Political campaigns and causes trust their media dollars to strategists who share their ideological vision.
Despite that seemingly immutable fact, commercial tech is opening up more opportunity by assuming the role of vertical partner to political vendors as a side-long way to access new budgets.
For the past year, Rentrak – recently merged with comScore – has been partnering with i360 (not to be confused with 360i), a data and analytics shop that’s part of the conservative nonprofit Freedom Partners, partially funded by the Koch brothers. While i360 has long reached voters offline, Rentrak helps it extend that reach to digital and TV, said i360 President Michael Palmer.
On the left, the data firm HaystaqDNA, the data and analytics vendor for Democratic Sen. Bernie Sanders’ presidential campaign, recently partnered with WPP’s Xaxis on a political programmatic solution. “It gives us a strong known entity on the digital platform, and they get a known entity in the political space,” said Andrew Drechsler, president of HaystaqDNA.
These kinds of partnerships are becoming a popular bridge to political budgets in large part because of the Sisyphean challenge of winning political accounts. Despite big budgets, the companies that specialize in political campaigns are consolidated, with limited opportunities for agnostic outsiders.
Once a vendor with a particular specialty is entrenched with a nonprofit like Freedom Partners – which has many digital relationships – it can effectively shrink the market for competing solutions. It’s not like there’s another Koch brothers’ operation they can try to land next.
Democratic tech is less consolidated around a handful of major businesses or nonprofit groups, but there are more category specialists – particularly from the Obama campaign’s early media and targeting teams.
When Hillary Clinton and Sanders pick their chief technologists, you can bet they will be Obama digital vets.

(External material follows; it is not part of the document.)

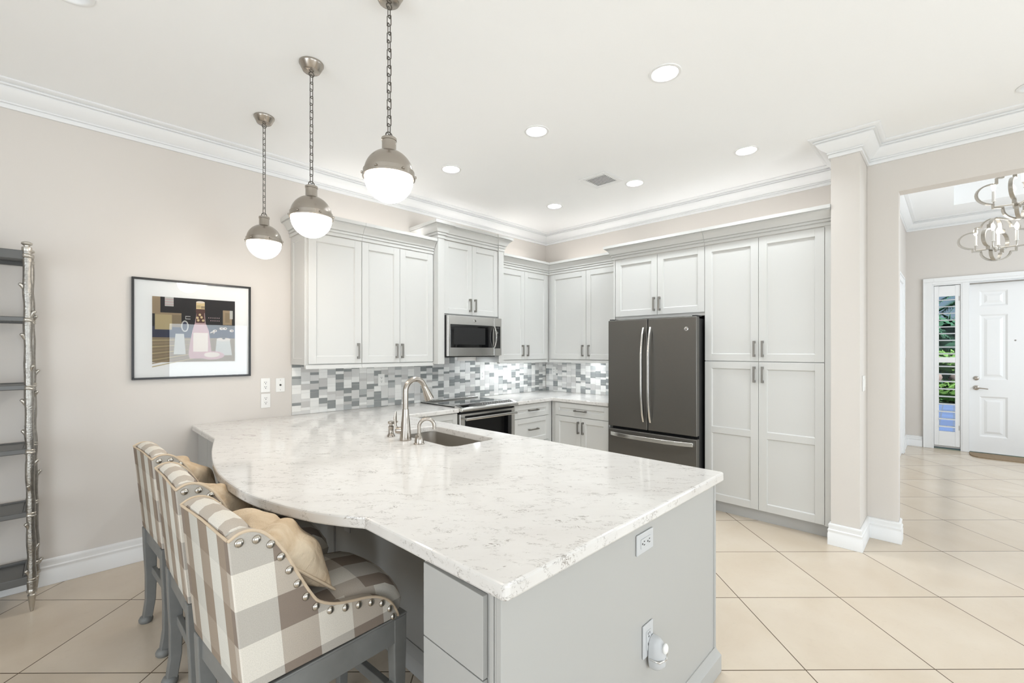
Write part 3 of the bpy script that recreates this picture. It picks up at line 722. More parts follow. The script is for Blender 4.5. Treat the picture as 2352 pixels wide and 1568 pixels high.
build('dispenser_body', MB().lathe([(.025, 0), (.026, .006), (.022, .014), (.0165, .022), (.016, .055), (.0175, .058), (.0175, .068), (.010, .072), (.0095, .082)], (1.507, 2.600, Z0), 24), 'nickel', t, smooth=40)
build('pump_head', MB().lathe([(.018, .0825), (.0205, .088), (.0195, .098), (.010, .102)], (1.507, 2.600, Z0), 24).tube([(1.515, 2.60, Z0 + .092), (1.555, 2.60, Z0 + .092)], .006, 10), 'nickel', t, smooth=40)
t = thing('filter_tap', 'small brushed nickel hooked water tap right of the tall tap', 'tap', (1.510, 2.281, Z0))
build('tap_body', MB().lathe([(.032, 0), (.032, .003), (.028, .006), (.027, .02), (.022, .045), (.014, .058), (.013, .062)], (1.510, 2.281, Z0), 28), 'nickel', t, smooth=40)
d2 = Vector((.85, -.5)).normalized(); R2 = .045; tp = 1.074 - .011 - R2
build('spout', MB().tube([(1.51, 2.281, Z0 + .06), (1.51, 2.281, Z0 + .09)] + arc((1.51 + d2.x * R2, 2.281 + d2.y * R2, tp), R2, 180, 0, 16, d2) + [(1.51 + d2.x * 2 * R2, 2.281 + d2.y * 2 * R2, tp - .018)], .0105, 14), 'nickel', t, smooth=60)
build('lever', MB().tube([(1.498, 2.272, Z0 + .045), (1.480, 2.262, Z0 + .052), (1.472, 2.258, Z0 + .058)], [.006, .006, .004], 10), 'nickel', t, smooth=60)

# ------------------------------------------------------------------ pendants
PG = 'globe pendants over the bar'
PEND = [(1.030, 1.794, 'nearest globe pendant of the three, its ceiling cap cut off by the frame top'), (.98, 2.545, 'middle nickel globe pendant hanging over the peninsula'), (.977, 3.360, 'nickel globe pendant closest to the beige wall with the picture')]
LINK = None
for px, py, lab in PEND:
    t = thing('pendant_light', lab, 'pendant light', (px, py, 2.12), PG)
    build('canopy', MB().lathe([(.064, CEIL - .001), (.064, CEIL - .010), (.061, CEIL - .014), (.046, CEIL - .044), (.042, CEIL - .047), (.001, CEIL - .047)], (px, py, 0), 36), 'nickel', t, smooth=40)
    dz = .014 if py < 2 else -.02
    zt, zb = CEIL - .052, 2.415 + dz
    mb = MB(); mb.tube([(px + .013 * math.cos(a), py, zt - .010 + .014 * math.sin(a)) for a in [2 * PI * k / 20 for k in range(20)]], .0026, 8, closed=True)
    mb.tube([(px + .016 * math.cos(a), py, zb + .004 + .018 * math.sin(a)) for a in [2 * PI * k / 20 for k in range(20)]], .0028, 8, closed=True)
    z = zt - .018; L = .046; k = 0; step = .0385
    n_ = round((z - (zb + .016)) / step); step = (z - (zb + .016)) / n_
    for k in range(n_):
        zc_ = z - step * (k + .5); a = math.radians(28 + 90 * (k % 2)); h_ = step * .5 + .005; w_ = .0095
        pts = [(w_, h_ - .003), (w_ - .003, h_), (-w_ + .003, h_), (-w_, h_ - .003), (-w_, -h_ + .003), (-w_ + .003, -h_), (w_ - .003, -h_), (w_, -h_ + .003)]
        mb.tube([(px + x * math.cos(a), py + x * math.sin(a), zc_ + y) for x, y in pts], .0022, 6, closed=True)
    build('chain', mb, 'chain', t, smooth=50)
    zc_ = 2.238 + dz
    build('neck', MB().lathe([(.001, 2.412), (.030, 2.411), (.0335, 2.408), (.0335, 2.398), (.031, 2.396), (.031, 2.352), (.034, 2.347), (.036, 2.342)], (px, py, dz), 32), 'nickel', t, smooth=40)
    R = .108; prof = [(R * math.cos(math.radians(a)), zc_ + .010 + R * math.sin(math.radians(a))) for a in range(6, 72, 5)]
    build('dome_shade', MB().lathe(prof + [(.034, 2.3445 + dz)], (px, py, 0), 48, caps=False), 'nickel', t, smooth=40)
    band = MB().lathe([(.1075, zc_ + .024), (.1115, zc_ + .022), (.1115, zc_ + .004), (.1150, zc_ + .002), (.1150, zc_ - .008), (.1085, zc_ - .009)], (px, py, 0), 48, caps=False)
    for k in range(6):
        a = 2 * PI * k / 6 + .55; q = MB().lathe([(.0062, 0), (.0062, .006), (.004, .010)], (0, 0, 0), 12, axis='x'); q.xf(Matrix.Translation((px, py, zc_ + .008)) @ Matrix.Rotation(a, 4, 'Z') @ Matrix.Translation((.1105, 0, 0))); band.add(q.v, q.f)
    build('band', band, 'nickel', t, smooth=40)
    R = .106; build('globe', MB().lathe([(R * math.cos(math.radians(a)), zc_ - .006 + R * 1.02 * math.sin(math.radians(a))) for a in range(0, -86, -6)] + [(.001, zc_ - .006 - R * 1.02)], (px, py, 0), 48, caps=False), 'globe', t, smooth=60)

# ------------------------------------------------------------------ recessed lights, air vent
RG = 'recessed kitchen downlights'
def downlight(x, y, label, lit=True):
    t = thing('recessed_light', label, 'recessed light', (x, y, CEIL), RG if lit else 'unlit recessed lights')
    build('trim_ring', MB().lathe([(.092, -.0005), (.090, -.004), (.078, -.006), (.072, -.004), (.070, 0), (.060, .030), (.052, .062)], (x, y, CEIL), 40, caps=False), 'canwhite' if lit else 'trim', t, smooth=50)
    build('can', MB().lathe([(.0525, .0615), (.0525, .10), (.001, .10)], (x, y, CEIL), 32, caps=False), 'canwhite' if lit else 'cangrey', t, smooth=40)
    build('lamp_face', MB().lathe([(.051, .060), (.046, .055), (.001, .052)], (x, y, CEIL), 32, caps=False), 'lens' if lit else 'cangrey', t, smooth=50)
    if lit: light('downlight_lamp', 'AREA', (x, y, CEIL + .044), DOWN_W, NEUT, target=(x, y, 0), shape='DISK', size=.085)
DLL = ['lit recessed light highest and largest in the photo', 'lit recessed light in the middle of the front row on the ceiling', 'lit recessed light nearest the chain of the nearest pendant', 'lit recessed light between the air vent and the wall end', 'lit recessed light touching the right side of the ceiling air vent', 'lit recessed light over the kitchen corner above the wall cabinets']
for (x, y), l in zip(DL, DLL): downlight(x, y, l)
downlight(*DOFF[0], 'unlit recessed light cut off at the top left corner of the photo', False)
downlight(*DOFF[1], 'unlit recessed light cut off by the right edge of the photo', False)
t = thing('air_vent', 'white louvred air vent in the kitchen ceiling', 'air vent', (3.565, 2.353, CEIL))
x0, x1, y0, y1 = 3.415, 3.715, 2.204, 2.502; zv = CEIL - .009
mb = MB(); i = .045
for a in ((x0, x1, y0, y0 + i), (x0, x1, y1 - i, y1), (x0, x0 + i, y0 + i, y1 - i), (x1 - i, x1, y0 + i, y1 - i)): mb.box(*a, zv, CEIL - .0005)
build('vent_frame', mb, 'trim', t, bevel=.003)
build('dark_backing', MB().box(x0 + i, x1 - i, y0 + i, y1 - i, CEIL - .0012, CEIL - .0006), 'slot', t)  # dark sheet standing in for the shade behind the louvers
mb = MB(); n_ = 8
for k in range(n_):
    yy = y0 + i + (y1 - y0 - 2 * i) * (k + .5) / n_
    xx = x0 + i + (x1 - x0 - 2 * i) * (k + .5) / n_
    mb.add([(xx + .004, y0 + i, zv), (xx - .003, y0 + i, zv + .003), (xx - .003, y1 - i, zv + .003), (xx + .004, y1 - i, zv), (xx + .0055, y0 + i, zv + .001), (xx - .0015, y0 + i, zv + .004), (xx - .0015, y1 - i, zv + .004), (xx + .0055, y1 - i, zv + .001)], [(0, 1, 2, 3), (4, 7, 6, 5), (0, 3, 7, 4), (1, 5, 6, 2)])
build('louvers', mb, 'trim', t)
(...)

Besides individual hires, there is a whole species of technical firms, like Bully Pulpit Interactive, Blue State Digital, 270 Strategies and the Smoot Tewes Group, that sprang out of the Obama campaign ranks with market-leading connections and case studies.
The TV Tradition
Campaigns and super PACs look on digital tools mostly as a kind of TV accelerator, like a booster NASA uses to get a rocket out of orbit and then jettisons.
Rentrak’s role for i360 isn’t about ferrying TV budgets to digital, it’s about making the TV budgets in place more effective.
“(i360) creates segments they use to target, and then we can identify those people in our TV service to optimize what shows or networks they buy on,” said Chris Wilson, Rentrak’s president of national television.
That optimization works differently on a campaign-to-campaign basis.
For instance, a presidential campaign in a battleground state, concerned about oversaturation, might use TV matching to keep target households in the “optimal frequency zone” (roughly eight to 20 ads per week). For more hot-button content, a campaign might balance whether a show overindexes with a competitor’s audience, which Wilson said is an effective way to animate oppositional donors.
Even for a true programmatic specialist like Xaxis, there’s always one eye on the TV spending.
“The unique thing programmatic can provide,” claimed Xaxis Americas CEO Brian Gleason, “is that by looking at the entire digital ecosystem, we can take a broad TV campaign and hone it to the kind of intimacy that campaigns need.”
Digital can be a whetstone for other offline channels as well. Gleason, Wilson and other commercial experts said political spenders want digital to provide intimacy, which can mean more efficient, near-addressable TV buys or building things like phone banks and door-to-door canvassers into a data-optimized model. TV’s scale can’t be replicated, but neither can a 20-minute face-to-face conversation with a well-versed community activist.
Besides the well-worn example of Obama’s 2008 and 2012 ground game, Wilson said current candidates like Sen. Ted Cruz and Sanders have put resources into educating volunteers and optimizing toward human engagement. This is the best possible outcome, he said, though it requires a heavy commitment of time and resources.
HaystaqDNA’s Drechsler said offline assets like door-to-door canvassers or volunteers making phone calls all impact data modeling. TV might be about mass reach, but digital is the funnel through which large audiences are eventually sorted into contributors, volunteers and supporters.
The next step will be applying OTT data. It’s a political necessity because campaigns need to persuade on-the-fence voters, and that persuasion requires video. Right now, however, applying OTT data isn’t happening – but “it’s not for lack of willingness on (political buyers’) part,” said Palmer.
Considering all presidential campaigns combined, Democrat and Republican, would likely not be a top ad spender compared to the biggest US brands, enthusiasm from political groups doesn’t outweigh other concerns.
“It’s only at its infancy right now,” said Palmer, “but what we’re hearing from cable companies and digital providers is that the need for individual targeting in the political space outpaces the demand they get from retail, CPG (and most commercial advertisers).”
Although streaming media reaches a smaller and less politically engaged audience, Drechsler said it’s a valuable cohort that rarely watches linear TV, so there’s only one place to find them.
“Digital will keep winning share,” said Drechsler, “but what digital can do now that it couldn’t in previous cycles, in terms of honing toward an individual, is really allowing us to spend resources elsewhere much more effectively.”